___ DATASET RECORDS ___

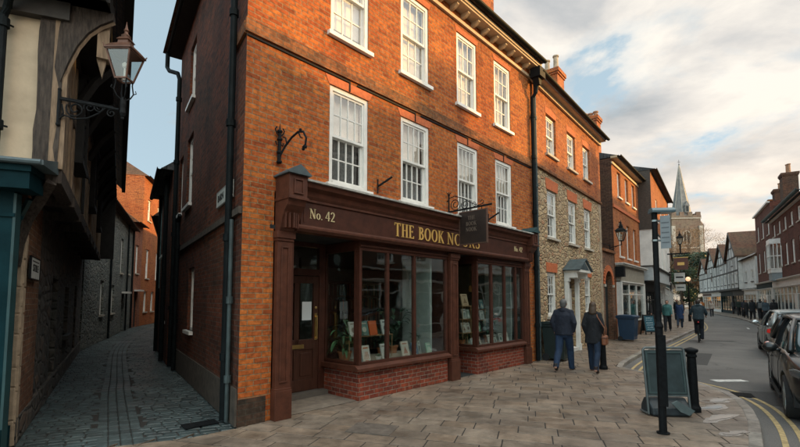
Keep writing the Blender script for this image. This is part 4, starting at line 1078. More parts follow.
# pendant lamps
bulb = emis('warm bulb', (1.0, .55, .20), 20.0)
for i, (x, y, z, lab) in enumerate([(2.45, 1.6, 2.18, 'small warm pendant bulb hanging inside the left shop window beside the door'), (6.02, 2.2, 2.02, 'small warm pendant bulb hanging left of the first mullion of the right window'), (6.5, 2.4, 2.05, 'small warm pendant bulb hanging behind the wide book stand')]):
    t = thing('pendant_lamp', lab, 'lamp', inbs(x, y, z)); b = MB(); b.ball((0, 0, 0), .035); b.build('bulb', bulb, t)
    c = MB(); c.tube([(0, 0, .03), (0, 0, 2.74-z)], .005, 5); c.lathe([(.02, .03), (.05, .05), (.02, .10)], (0, 0, 0), 10); c.build('flex', M['brass'], t)
t = thing('shop_sign', 'small orange card sign hanging in the right shop window', 'sign', inbs(7.0, .9, 2.0), R(90-A1)); b = MB(); b.box(-.2, .2, 0, .02, -.08, .08); b.build('card', plain('orange card', (.50, .24, .06), .6), t); b = MB(); b.tube([(-.15, .01, .08), (-.15, .01, .73)], .003, 4); b.tube([(.15, .01, .08), (.15, .01, .73)], .003, 4); b.build('string', M['brass'], t)

# --- hanging sign on its wrought iron bracket
HS = thing('hanging_sign', 'dark square hanging sign on a scrolled wrought iron bracket over the bookshop fascia', 'sign', inbs(4.66, 0, 3.6), R(90-A1))
b = MB()
b.tube([(0, -.05, -.12), (0, -.05, .36)], .016, 8); b.tube([(0, 0, -.08), (0, -.05, -.08)], .014, 6); b.tube([(0, 0, .25), (0, -.05, .25)], .014, 6)
b.beam((0, -.0, .0), (0, -1.12, .02), .018, .035)
def spiral(c, r0, r1, a0, a1, n=26, ax=0):
    return [(0, c[0]+(r0+(r1-r0)*i/n)*math.cos(R(a0+(a1-a0)*i/n)), c[1]+(r0+(r1-r0)*i/n)*math.sin(R(a0+(a1-a0)*i/n))) for i in range(n+1)]
b.tube(spiral((-.22, .15), .14, .03, 200, 840), .009, 6)
b.tube(spiral((-.47, .11), .10, .02, 20, -560), .008, 6)
b.tube([(0, -.05, .30), (0, -.2, .33), (0, -.42, .25), (0, -.62, .12), (0, -.78, .04), (0, -.9, .06), (0, -.93, .11), (0, -.89, .14), (0, -.85, .11)], .009, 6)
b.tube(spiral((-.70, .09), .06, .015, 180, 650), .007, 6)
for an in range(0, 360, 72): b.tube([(0, -.05, .37), (.05*math.cos(R(an)), -.05+.05*math.sin(R(an)), .43)], .007, 5)
b.ball((0, -.05, .37), .026)
b.build('bracket', M['blackpaint'], HS, smooth=False)
dkb = plain('dark sign board', (.020, .012, .009), .45, var=.3)
b = MB(); b.box(-.02, .02, -1.0, -.34, -.74, -.06); sb = b.build('sign_board', dkb, HS, bevel=.004)
b = MB()
for q in ((-1.01, -.99, -.75, -.05), (-.35, -.33, -.75, -.05)): b.box(-.026, .026, q[0], q[1], q[2], q[3])
b.box(-.026, .026, -.99, -.35, -.07, -.05); b.box(-.026, .026, -.99, -.35, -.75, -.73); b.build('sign_edge', plain('brown sign edge', (.09, .045, .03), .5), sb)
for q in (-.88, -.46): b = MB(); b.tube([(0, q, .0), (0, q, -.06)], .008, 6); b.build('hanger', M['blackpaint'], HS)
faint = plain('faded sign lettering', (.13, .095, .07), .6, var=.15)
def signtext(side_):
    for txt, x, z, h in (('THE', -.12, -.24, .085), ('BOOK', -.165, -.36, .085), ('NOOK', -.17, -.48, .085)): t = MB(); serif_text(t, txt, x, z, h, -.024, -.0205, .92, .07); t.build('lettering', faint, sb, (0, -.67, 0), R(-90) if side_ < 0 else R(90))
signtext(-1); signtext(1)
b = MB(); b.tube([(0, 0, .06), (0, -.02, .06), (.0, -.26, .22)], .02, 8); b.tube([(0, 0, .18), (0, 0, -.08)], .012, 6)
st1 = b.build('stay_bracket', M['blackpaint'], None, inbs(2.56, -.02, 3.72), R(90-A1)+R(40)); tag(st1, 'small black iron stay on the brick between the first and second sash windows', 'bracket')
st2 = b.build('stay_bracket', M['blackpaint'], None, inbs(6.30, -.02, 3.62), R(90-A1)+R(40)); tag(st2, 'small black iron stay on the brick just right of the hanging sign', 'bracket')
# ornamental bracket above the corbel
OB = thing('wall_bracket', 'ornate black iron scroll bracket without a sign above the left corbel', 'bracket', inbs(.53, 0, 3.72), R(90-A1))
b = MB(); b.tube([(0, -.03, 0), (0, -.04, .5)], [.03, .022], 8)
for z in (.02, .16, .36, .48): b.ball((0, -.04, z), (.045, .045, .03), 8, 5)
for s_ in (-1, 1): b.tube([(0, -.04, .40), (.05*s_, -.04, .44), (.075*s_, -.04, .50), (.05*s_, -.04, .54)], .011, 6); b.tube([(0, -.04, .30), (.05*s_, -.04, .27), (.07*s_, -.04, .32)], .010, 6)
b.tube([(0, -.04, .46), (0, -.04, .60)], [.02, .003], 6)
b.tube([(0, -.05, .10), (.04, -.12, .24), (.08, -.24, .36), (.11, -.36, .42), (.13, -.46, .40), (.145, -.51, .30), (.14, -.50, .2), (.13, -.45, .17)], .016, 7)
b.tube([(.05, -.15, .28), (.045, -.13, .37), (.04, -.07, .40)], .011, 6)
b.tube([(.11, -.36, .42), (.12, -.40, .33), (.13, -.44, .31)], .010, 6)
for p in ((.145, -.5, .17), (.14, -.45, .15), (.12, -.4, .44)): b.ball(p, .026, 6, 4)
b.build('scrollwork', M['blackpaint'], OB)
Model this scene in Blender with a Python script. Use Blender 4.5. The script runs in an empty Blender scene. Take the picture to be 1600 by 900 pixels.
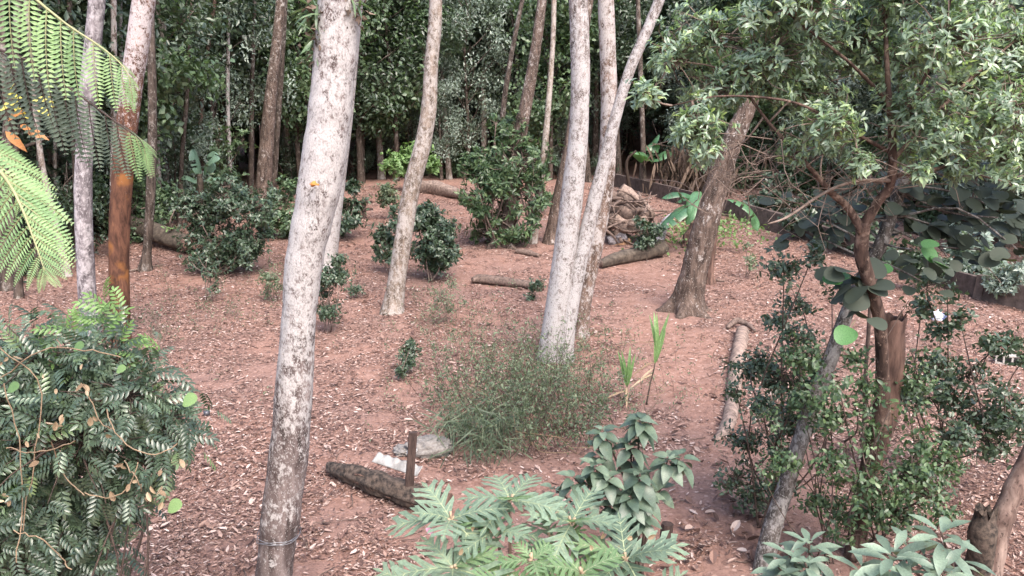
import bpy, math, random
import numpy as np
from mathutils import Vector, Matrix

rng = np.random.default_rng(11)
random.seed(11)
R = math.radians
SC = bpy.context.scene
COL = SC.collection

# ------------------------------------------------------------------ camera, sky, sun, exposure
CAM = np.array([0.0, 0.0, 4.6])
PITCH = R(11.5)
FPX = 1232.0                                   # focal length in photo pixels (1600 wide)
cam_data = bpy.data.cameras.new('camera')
cam_data.sensor_width = 36.0
cam_data.lens = 36.0 * FPX / 1600.0
cam_data.clip_start = 0.05
cam_data.clip_end = 2000.0
cam = bpy.data.objects.new('camera', cam_data)
COL.objects.link(cam)
cam.location = CAM
cam.rotation_euler = (R(90) - PITCH, 0, 0)
SC.camera = cam

SUN_EL, SUN_AZ = R(52), R(155)                 # high soft sun, a little behind and to the right of the camera
world = bpy.data.worlds.new('World')
SC.world = world
world.use_nodes = True
wn = world.node_tree
wn.nodes.clear()
sky = wn.nodes.new('ShaderNodeTexSky')
sky.sky_type = 'NISHITA'
sky.sun_disc = False
sky.sun_elevation = SUN_EL
sky.sun_rotation = SUN_AZ
sky.air_density = 1.0
sky.dust_density = 4.0
sky.ozone_density = 1.0
bg = wn.nodes.new('ShaderNodeBackground')
bg.inputs['Strength'].default_value = 0.15
wo = wn.nodes.new('ShaderNodeOutputWorld')
wn.links.new(sky.outputs[0], bg.inputs['Color'])
wn.links.new(bg.outputs[0], wo.inputs['Surface'])

sun_data = bpy.data.lights.new('sun', 'SUN')
sun_data.energy = 1.3
sun_data.angle = R(40)
sun_data.color = (1.0, 0.93, 0.86)
sun = bpy.data.objects.new('sun', sun_data)
COL.objects.link(sun)
sun.location = (0, -10, 40)
sd = Vector((math.sin(SUN_AZ) * math.cos(SUN_EL), math.cos(SUN_AZ) * math.cos(SUN_EL), math.sin(SUN_EL)))
sun.rotation_euler = sd.to_track_quat('Z', 'Y').to_euler()

SC.view_settings.view_transform = 'Standard'
SC.view_settings.look = 'None'
SC.view_settings.gamma = 1.0
SC.view_settings.exposure = 1.74
SC.render.engine = 'CYCLES'
SC.cycles.max_bounces = 6
SC.cycles.diffuse_bounces = 3
SC.cycles.glossy_bounces = 2
SC.cycles.transmission_bounces = 3
SC.cycles.transparent_max_bounces = 4
SC.cycles.caustics_reflective = False
SC.cycles.caustics_refractive = False

# ------------------------------------------------------------------ geometry helpers
FWD = np.array([0, math.cos(PITCH), -math.sin(PITCH)])
UPV = np.array([0, math.sin(PITCH), math.cos(PITCH)])
RGT = np.array([1.0, 0, 0])


def hash3(ix, iy, iz, seed):
    h = (ix * 374761393 + iy * 668265263 + iz * 2147483647 + seed * 974711) & 0xffffffff
    h = ((h ^ (h >> 13)) * 1274126177) & 0xffffffff
    h = ((h ^ (h >> 16)) * 2246822519) & 0xffffffff
    return ((h ^ (h >> 15)) & 0xffffff) / float(0xffffff)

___

* _PROBLEM TO SOLVE_:
Transcribe only the lines above that start at the line containing "Model this scene" and end at the line containing "wn.links.new(bg.outputs[0], wo.inputs['Surface'])". Omit pictures.

* _RESULT_:
Model this scene in Blender with a Python script. Use Blender 4.5. The script runs in an empty Blender scene. Take the picture to be 1600 by 900 pixels.
import bpy, math, random
import numpy as np
from mathutils import Vector, Matrix

rng = np.random.default_rng(11)
random.seed(11)
R = math.radians
SC = bpy.context.scene
COL = SC.collection

# ------------------------------------------------------------------ camera, sky, sun, exposure
CAM = np.array([0.0, 0.0, 4.6])
PITCH = R(11.5)
FPX = 1232.0                                   # focal length in photo pixels (1600 wide)
cam_data = bpy.data.cameras.new('camera')
cam_data.sensor_width = 36.0
cam_data.lens = 36.0 * FPX / 1600.0
cam_data.clip_start = 0.05
cam_data.clip_end = 2000.0
cam = bpy.data.objects.new('camera', cam_data)
COL.objects.link(cam)
cam.location = CAM
cam.rotation_euler = (R(90) - PITCH, 0, 0)
SC.camera = cam

SUN_EL, SUN_AZ = R(52), R(155)                 # high soft sun, a little behind and to the right of the camera
world = bpy.data.worlds.new('World')
SC.world = world
world.use_nodes = True
wn = world.node_tree
wn.nodes.clear()
sky = wn.nodes.new('ShaderNodeTexSky')
sky.sky_type = 'NISHITA'
sky.sun_disc = False
sky.sun_elevation = SUN_EL
sky.sun_rotation = SUN_AZ
sky.air_density = 1.0
sky.dust_density = 4.0
sky.ozone_density = 1.0
bg = wn.nodes.new('ShaderNodeBackground')
bg.inputs['Strength'].default_value = 0.15
wo = wn.nodes.new('ShaderNodeOutputWorld')
wn.links.new(sky.outputs[0], bg.inputs['Color'])
wn.links.new(bg.outputs[0], wo.inputs['Surface'])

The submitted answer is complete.